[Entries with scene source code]

================================

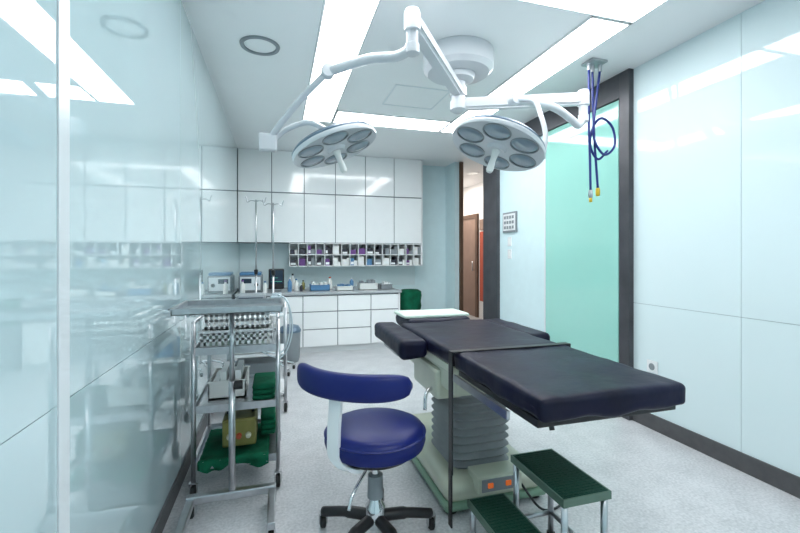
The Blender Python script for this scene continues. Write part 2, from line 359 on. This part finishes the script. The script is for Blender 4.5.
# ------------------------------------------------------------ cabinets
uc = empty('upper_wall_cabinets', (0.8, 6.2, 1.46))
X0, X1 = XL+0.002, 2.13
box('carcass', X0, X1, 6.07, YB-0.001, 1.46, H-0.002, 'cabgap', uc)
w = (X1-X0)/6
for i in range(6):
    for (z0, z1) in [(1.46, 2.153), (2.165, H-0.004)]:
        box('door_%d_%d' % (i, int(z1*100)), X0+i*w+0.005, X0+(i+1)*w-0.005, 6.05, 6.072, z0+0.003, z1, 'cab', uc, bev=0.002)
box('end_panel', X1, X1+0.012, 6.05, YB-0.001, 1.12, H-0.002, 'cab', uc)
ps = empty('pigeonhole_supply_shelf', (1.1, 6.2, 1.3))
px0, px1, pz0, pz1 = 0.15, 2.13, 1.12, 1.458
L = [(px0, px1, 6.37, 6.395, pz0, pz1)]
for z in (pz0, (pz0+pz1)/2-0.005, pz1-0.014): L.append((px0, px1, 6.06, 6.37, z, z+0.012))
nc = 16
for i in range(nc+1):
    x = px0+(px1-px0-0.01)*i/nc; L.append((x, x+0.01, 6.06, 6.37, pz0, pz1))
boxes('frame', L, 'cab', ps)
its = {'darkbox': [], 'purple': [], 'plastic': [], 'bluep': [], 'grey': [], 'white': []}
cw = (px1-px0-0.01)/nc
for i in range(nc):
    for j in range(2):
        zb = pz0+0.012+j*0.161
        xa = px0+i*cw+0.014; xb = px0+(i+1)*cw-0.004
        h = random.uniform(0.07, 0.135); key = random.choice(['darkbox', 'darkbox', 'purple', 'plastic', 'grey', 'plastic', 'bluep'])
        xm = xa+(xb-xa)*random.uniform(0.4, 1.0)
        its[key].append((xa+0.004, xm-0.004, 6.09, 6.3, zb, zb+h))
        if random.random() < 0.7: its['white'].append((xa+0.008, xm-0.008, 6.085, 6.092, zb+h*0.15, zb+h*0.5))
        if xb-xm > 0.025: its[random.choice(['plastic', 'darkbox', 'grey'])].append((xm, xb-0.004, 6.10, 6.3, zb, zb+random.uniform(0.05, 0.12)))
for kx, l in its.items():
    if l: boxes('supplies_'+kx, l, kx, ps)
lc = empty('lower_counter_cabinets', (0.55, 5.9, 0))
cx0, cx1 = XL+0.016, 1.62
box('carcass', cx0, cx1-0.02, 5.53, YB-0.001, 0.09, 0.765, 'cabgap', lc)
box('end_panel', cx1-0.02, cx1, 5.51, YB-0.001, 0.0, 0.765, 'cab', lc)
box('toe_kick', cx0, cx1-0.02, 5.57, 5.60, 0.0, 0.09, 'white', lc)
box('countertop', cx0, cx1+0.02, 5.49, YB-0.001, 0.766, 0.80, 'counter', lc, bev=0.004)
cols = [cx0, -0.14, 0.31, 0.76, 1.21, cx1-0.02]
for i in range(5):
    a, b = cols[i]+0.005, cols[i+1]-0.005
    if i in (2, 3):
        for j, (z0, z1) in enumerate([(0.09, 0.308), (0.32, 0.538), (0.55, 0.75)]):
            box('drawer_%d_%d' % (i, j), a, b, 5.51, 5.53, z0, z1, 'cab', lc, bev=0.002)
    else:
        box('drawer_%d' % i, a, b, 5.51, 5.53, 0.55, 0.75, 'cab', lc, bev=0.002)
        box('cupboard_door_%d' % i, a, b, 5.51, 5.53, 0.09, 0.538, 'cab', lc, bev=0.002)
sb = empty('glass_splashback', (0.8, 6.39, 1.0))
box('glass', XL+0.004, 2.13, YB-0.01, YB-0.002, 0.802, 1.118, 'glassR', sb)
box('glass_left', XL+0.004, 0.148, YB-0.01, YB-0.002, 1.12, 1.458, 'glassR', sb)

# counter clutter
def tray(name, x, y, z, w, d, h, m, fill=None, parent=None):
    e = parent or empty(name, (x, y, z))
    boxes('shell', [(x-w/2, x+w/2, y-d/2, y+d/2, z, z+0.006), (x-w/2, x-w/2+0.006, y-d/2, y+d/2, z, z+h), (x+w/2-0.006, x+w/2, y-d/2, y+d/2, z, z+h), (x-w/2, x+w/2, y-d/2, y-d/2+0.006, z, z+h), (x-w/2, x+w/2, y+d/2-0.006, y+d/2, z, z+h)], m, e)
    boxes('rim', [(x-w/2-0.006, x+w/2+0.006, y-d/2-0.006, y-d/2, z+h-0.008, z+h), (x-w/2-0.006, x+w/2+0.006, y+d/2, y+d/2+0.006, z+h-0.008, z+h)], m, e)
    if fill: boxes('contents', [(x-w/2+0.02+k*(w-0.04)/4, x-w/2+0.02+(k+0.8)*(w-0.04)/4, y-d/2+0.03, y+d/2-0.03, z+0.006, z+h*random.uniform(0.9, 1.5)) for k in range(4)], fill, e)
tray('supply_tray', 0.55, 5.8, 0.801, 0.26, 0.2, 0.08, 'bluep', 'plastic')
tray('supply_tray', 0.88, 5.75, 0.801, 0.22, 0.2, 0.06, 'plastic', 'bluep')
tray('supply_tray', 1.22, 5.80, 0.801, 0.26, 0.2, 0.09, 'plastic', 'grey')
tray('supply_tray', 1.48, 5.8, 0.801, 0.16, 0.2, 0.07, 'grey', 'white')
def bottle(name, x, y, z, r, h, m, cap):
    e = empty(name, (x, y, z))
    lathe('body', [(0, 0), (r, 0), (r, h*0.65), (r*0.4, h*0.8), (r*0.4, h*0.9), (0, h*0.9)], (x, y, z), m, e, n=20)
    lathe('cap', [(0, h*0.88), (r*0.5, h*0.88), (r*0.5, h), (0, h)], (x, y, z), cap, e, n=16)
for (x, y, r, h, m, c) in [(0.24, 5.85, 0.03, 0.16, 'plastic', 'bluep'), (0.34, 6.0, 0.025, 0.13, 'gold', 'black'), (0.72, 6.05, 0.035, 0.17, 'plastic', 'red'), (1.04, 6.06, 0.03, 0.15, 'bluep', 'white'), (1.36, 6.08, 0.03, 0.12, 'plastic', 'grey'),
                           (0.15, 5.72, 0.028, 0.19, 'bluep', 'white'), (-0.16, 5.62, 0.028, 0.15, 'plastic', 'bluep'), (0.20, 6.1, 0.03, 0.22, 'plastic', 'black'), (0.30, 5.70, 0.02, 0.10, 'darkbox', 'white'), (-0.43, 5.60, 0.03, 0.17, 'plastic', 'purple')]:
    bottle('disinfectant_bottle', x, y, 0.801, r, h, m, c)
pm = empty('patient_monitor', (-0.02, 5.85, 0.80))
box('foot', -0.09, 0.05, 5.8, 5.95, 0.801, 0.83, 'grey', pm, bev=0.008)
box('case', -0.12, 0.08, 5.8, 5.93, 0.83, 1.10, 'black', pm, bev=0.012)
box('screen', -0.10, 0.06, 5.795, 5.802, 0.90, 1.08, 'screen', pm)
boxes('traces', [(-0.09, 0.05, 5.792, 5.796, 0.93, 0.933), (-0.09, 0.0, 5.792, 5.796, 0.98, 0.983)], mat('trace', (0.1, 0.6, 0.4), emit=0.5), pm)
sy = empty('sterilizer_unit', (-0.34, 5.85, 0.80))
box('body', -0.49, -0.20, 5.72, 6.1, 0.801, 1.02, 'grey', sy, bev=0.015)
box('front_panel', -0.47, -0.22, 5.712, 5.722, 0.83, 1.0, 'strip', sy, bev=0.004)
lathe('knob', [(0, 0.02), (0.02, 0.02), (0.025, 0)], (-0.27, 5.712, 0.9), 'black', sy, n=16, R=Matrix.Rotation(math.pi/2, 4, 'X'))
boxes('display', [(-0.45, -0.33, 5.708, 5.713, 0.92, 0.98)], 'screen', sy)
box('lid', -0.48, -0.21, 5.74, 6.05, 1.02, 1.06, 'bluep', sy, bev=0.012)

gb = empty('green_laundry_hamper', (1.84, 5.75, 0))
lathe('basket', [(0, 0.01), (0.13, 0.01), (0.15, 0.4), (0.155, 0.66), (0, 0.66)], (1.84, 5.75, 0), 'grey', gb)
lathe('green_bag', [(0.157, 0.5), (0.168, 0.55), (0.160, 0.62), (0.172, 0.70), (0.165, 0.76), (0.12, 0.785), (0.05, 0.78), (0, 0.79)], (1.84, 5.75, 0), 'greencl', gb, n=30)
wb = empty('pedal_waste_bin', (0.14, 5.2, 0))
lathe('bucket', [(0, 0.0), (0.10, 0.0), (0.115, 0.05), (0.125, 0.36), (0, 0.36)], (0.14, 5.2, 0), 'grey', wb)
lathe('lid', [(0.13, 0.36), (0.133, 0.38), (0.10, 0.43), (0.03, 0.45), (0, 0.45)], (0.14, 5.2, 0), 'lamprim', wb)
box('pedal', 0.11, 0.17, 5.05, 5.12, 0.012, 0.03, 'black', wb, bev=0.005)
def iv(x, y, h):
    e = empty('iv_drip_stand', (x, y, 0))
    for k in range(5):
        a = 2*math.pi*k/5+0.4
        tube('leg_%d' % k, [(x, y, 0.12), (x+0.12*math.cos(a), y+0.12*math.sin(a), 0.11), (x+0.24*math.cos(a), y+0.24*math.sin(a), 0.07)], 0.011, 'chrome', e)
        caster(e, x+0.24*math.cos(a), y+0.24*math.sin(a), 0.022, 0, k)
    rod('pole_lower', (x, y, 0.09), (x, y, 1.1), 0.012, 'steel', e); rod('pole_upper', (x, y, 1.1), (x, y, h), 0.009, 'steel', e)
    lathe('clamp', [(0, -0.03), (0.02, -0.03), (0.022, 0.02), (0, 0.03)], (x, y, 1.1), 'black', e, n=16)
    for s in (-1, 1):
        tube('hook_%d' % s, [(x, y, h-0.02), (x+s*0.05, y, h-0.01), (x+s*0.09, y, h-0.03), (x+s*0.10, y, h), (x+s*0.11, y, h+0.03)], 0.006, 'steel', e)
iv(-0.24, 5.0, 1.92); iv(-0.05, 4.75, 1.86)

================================

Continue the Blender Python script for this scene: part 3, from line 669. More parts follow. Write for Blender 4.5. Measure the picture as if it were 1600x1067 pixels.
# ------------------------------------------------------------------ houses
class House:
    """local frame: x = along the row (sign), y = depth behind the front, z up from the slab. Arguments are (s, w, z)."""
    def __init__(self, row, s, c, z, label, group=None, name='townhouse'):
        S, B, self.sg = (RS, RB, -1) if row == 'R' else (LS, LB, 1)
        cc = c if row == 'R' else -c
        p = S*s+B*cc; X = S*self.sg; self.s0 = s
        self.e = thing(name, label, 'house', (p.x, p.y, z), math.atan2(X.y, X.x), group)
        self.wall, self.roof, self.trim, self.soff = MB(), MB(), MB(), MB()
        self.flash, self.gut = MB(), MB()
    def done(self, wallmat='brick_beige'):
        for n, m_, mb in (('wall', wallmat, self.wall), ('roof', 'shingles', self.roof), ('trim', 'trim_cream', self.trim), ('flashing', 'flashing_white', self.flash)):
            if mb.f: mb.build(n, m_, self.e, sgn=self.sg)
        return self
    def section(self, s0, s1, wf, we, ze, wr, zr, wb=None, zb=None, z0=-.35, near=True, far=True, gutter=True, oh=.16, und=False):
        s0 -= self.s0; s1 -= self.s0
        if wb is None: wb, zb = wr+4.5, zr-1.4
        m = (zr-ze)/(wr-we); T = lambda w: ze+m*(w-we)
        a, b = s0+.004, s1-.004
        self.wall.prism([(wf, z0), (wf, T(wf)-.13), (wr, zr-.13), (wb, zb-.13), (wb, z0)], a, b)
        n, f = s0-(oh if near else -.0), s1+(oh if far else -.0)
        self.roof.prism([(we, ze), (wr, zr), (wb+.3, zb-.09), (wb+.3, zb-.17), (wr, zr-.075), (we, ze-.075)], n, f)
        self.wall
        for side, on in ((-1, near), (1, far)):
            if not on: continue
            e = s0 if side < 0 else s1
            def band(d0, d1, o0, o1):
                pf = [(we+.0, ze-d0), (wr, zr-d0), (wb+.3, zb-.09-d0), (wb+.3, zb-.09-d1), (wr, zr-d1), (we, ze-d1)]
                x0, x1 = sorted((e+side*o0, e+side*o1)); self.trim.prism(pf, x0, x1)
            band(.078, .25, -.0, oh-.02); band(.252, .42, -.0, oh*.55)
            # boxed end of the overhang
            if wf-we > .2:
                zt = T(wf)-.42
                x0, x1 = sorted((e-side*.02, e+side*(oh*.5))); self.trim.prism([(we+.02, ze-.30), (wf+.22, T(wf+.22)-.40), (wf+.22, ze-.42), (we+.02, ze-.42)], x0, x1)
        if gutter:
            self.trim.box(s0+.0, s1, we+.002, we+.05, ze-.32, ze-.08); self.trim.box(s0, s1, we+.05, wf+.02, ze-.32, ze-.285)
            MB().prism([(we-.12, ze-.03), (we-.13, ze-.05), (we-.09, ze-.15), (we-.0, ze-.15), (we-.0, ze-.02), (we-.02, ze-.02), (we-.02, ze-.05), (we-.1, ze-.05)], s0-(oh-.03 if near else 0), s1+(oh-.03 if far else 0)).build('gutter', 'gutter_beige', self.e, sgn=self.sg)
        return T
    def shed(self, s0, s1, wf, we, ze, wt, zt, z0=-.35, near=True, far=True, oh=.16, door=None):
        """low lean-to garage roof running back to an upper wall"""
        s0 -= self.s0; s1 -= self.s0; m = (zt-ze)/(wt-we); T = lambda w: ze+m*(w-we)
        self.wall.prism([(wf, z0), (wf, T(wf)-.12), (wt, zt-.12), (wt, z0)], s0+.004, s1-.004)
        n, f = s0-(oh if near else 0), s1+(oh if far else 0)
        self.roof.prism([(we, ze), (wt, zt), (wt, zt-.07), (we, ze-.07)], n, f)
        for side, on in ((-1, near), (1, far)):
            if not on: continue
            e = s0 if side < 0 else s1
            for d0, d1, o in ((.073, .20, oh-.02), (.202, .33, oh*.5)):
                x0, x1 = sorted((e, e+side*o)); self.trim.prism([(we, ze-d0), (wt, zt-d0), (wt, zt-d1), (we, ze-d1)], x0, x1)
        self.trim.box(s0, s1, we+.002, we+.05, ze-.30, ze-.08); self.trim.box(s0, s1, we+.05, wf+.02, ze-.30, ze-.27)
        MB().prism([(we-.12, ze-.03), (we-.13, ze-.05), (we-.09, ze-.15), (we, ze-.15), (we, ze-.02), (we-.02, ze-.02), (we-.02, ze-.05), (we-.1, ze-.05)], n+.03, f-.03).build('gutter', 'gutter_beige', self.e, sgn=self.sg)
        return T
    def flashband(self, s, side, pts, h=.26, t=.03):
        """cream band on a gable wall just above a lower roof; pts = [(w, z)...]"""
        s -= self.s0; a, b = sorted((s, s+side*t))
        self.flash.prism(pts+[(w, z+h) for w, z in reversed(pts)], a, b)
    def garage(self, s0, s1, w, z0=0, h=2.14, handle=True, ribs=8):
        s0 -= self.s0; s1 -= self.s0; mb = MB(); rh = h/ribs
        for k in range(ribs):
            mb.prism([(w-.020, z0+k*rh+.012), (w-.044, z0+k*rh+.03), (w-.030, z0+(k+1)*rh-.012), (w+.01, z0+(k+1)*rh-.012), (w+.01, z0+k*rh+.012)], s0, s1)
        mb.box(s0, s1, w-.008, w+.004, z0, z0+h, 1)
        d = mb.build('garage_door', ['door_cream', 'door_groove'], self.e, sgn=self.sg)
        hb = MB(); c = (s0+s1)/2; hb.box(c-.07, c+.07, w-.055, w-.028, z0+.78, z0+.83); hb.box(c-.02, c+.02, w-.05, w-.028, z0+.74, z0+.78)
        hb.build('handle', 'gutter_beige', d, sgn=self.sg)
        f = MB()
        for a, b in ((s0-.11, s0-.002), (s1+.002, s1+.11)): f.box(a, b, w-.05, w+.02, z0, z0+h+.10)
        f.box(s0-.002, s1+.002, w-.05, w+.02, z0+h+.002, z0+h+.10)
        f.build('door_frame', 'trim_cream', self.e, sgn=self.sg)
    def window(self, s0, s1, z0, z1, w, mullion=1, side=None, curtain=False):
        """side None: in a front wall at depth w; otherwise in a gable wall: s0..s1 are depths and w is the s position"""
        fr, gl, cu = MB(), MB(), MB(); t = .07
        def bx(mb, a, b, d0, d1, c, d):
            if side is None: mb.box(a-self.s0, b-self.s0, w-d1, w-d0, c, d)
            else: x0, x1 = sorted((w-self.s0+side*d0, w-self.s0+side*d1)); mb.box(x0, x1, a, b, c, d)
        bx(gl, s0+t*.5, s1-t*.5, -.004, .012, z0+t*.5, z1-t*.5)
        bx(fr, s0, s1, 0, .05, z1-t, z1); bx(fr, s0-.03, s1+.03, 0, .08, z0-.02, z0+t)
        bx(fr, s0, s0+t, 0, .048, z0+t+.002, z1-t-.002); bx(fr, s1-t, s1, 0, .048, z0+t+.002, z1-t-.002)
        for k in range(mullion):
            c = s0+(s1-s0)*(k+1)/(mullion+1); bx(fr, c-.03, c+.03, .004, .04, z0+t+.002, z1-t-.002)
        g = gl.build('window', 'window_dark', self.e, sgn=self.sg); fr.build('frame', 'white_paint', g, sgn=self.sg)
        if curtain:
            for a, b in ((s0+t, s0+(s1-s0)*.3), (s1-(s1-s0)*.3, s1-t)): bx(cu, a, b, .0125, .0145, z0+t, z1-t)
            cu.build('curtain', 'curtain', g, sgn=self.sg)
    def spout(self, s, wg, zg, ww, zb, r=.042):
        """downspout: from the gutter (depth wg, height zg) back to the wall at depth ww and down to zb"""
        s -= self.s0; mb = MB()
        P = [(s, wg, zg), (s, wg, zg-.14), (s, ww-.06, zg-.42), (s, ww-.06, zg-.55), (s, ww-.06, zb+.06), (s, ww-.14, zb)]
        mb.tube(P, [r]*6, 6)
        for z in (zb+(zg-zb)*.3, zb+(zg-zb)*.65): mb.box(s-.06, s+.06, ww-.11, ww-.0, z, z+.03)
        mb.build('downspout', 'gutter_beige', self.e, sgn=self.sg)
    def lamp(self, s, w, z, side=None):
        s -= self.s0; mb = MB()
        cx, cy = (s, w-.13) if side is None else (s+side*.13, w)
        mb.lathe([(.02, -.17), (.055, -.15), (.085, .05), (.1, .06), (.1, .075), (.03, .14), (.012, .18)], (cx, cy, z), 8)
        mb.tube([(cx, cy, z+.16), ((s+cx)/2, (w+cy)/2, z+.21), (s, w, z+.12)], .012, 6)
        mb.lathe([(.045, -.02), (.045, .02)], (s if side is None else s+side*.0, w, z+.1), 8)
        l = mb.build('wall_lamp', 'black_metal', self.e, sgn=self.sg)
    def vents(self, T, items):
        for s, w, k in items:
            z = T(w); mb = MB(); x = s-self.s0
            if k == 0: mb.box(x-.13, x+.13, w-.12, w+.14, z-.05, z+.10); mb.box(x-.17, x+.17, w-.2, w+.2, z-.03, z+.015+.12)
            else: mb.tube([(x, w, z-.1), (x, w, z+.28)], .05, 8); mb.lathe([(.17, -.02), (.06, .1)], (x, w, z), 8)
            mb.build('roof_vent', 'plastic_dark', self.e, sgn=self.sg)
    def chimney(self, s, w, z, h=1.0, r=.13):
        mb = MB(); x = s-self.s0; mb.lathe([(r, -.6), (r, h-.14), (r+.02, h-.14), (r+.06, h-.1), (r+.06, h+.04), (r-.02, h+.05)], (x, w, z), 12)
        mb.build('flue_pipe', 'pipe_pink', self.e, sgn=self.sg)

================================

• _GIVEN REQUEST_: Show all lines in the entries above where the word "Blender" appears.

• _WORKED SOLUTION_:
The Blender Python script for this scene continues. Write part 2, from line 359 on. This part finishes the script. The script is for Blender 4.5.
Continue the Blender Python script for this scene: part 3, from line 669. More parts follow. Write for Blender 4.5. Measure the picture as if it were 1600x1067 pixels.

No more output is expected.